Conveyancing, a huge area of practice, is “ripe for digitalisation” and the housing issue is an area of real concern within society. That would require “real co-operation and collaboration” with many elements of the State, including the Revenue, land registry and county councils.

Addressing other survey findings that wellbeing and issues of bullying, harassment, sexual harassment are of concern, particularly for trainees, he notes a greater awareness in society generally of wellbeing.

Surveys here and internationally show the solicitors profession “at the higher end when it comes to stress” and this survey shows the regulatory/administrative burden adds to stress levels for small firms, he says.

The society has had wellbeing programmes and support services in place for some five years for trainees whose feedback has encouraged the society to broaden that out as a service to the profession in general, he outlines.

It is “widely agreed” within the profession that there must be clarity on what are, and are not, acceptable behaviours.
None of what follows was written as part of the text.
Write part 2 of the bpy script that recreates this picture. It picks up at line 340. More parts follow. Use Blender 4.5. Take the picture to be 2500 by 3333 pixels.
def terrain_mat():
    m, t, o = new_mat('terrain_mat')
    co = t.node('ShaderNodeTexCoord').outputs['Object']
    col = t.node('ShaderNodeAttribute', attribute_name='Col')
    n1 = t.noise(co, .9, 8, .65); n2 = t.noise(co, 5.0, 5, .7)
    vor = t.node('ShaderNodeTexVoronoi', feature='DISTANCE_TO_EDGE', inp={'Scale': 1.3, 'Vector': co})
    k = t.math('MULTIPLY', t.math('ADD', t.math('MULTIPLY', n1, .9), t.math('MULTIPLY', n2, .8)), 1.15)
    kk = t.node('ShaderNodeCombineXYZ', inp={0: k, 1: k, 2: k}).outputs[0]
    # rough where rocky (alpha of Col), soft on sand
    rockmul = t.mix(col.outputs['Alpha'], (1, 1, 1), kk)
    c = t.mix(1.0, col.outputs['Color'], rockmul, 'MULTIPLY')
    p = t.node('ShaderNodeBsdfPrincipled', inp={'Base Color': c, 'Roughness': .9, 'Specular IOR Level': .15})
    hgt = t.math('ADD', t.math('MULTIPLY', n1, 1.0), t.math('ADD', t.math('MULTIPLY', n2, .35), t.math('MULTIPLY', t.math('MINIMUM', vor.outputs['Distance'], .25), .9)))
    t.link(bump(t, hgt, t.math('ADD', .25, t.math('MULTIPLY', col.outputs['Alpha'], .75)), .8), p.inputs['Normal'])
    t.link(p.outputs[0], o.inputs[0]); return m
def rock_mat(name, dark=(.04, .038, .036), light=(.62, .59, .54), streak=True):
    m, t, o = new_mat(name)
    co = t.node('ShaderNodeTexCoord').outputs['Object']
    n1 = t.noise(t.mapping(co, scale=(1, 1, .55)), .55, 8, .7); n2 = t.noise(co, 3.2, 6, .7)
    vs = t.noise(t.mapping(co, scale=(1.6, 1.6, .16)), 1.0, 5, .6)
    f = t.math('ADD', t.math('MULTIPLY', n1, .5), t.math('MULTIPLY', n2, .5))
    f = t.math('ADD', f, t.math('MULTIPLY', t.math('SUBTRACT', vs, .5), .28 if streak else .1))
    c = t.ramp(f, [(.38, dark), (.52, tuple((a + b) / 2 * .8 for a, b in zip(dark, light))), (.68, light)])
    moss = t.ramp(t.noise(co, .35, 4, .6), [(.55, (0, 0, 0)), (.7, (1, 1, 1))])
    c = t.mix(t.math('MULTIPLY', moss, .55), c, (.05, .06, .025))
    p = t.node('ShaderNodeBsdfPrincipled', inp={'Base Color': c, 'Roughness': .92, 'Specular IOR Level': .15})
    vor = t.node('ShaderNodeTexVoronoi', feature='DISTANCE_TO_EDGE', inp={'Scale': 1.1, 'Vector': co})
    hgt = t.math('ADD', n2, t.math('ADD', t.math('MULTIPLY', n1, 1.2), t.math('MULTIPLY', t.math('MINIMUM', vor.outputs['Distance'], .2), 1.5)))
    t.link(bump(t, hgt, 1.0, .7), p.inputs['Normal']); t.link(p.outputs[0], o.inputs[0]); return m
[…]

While the society believes it has “significant and robust” procedures in place around these issues, it will be “constantly looking” at those.

According to Mr Garrett, the survey shows solicitors see the value of regulation and high standards.

The society is in the early stages of a co-regulation model with the Legal Services Regulatory Authority (LSRA) under which anyone unhappy with a solicitor’s work can complain to the LSRA, while complaints relating to a solicitor’s handling of financial matters are made to the society because it holds a compensation fund funded directly by solicitors.

There are no issues of concern in this regard when it comes to the vast majority of solicitors, stresses Mr Garrett. “As in any regulated profession, there will be occasions when people do not meet the standards expected of them and there is a robust inspection and a significant process whereby people can indicate what is the true case and there is a compensation fund at the end of it.”

In only a small number of cases, the society will go to the High Court seeking to have a solicitor suspended or struck off, he adds.

Noting this year marks the centenary of the first women solicitors here, he says, when it comes to gender, socioeconomic background, sexual identity, ethnic background and disability, the legal profession, like all others, should reflect the society in which it operates.

The Law Society has programmes to promote greater diversity in the profession, including with transition-year students, and is planning more. The public sector has a role to play in offering more legal traineeships and a more diverse work experience, he adds.

Having a growing and thriving legal profession requires embracing all opportunities “to attract the brightest and best”, he says. “You can talk about it as the right thing to do, which it is, but it’s also the practical thing to do, to be very open. People come into the profession from very different backgrounds. I grew up on a council estate in the west of Ireland and started my professional journey as an apprentice electrician.”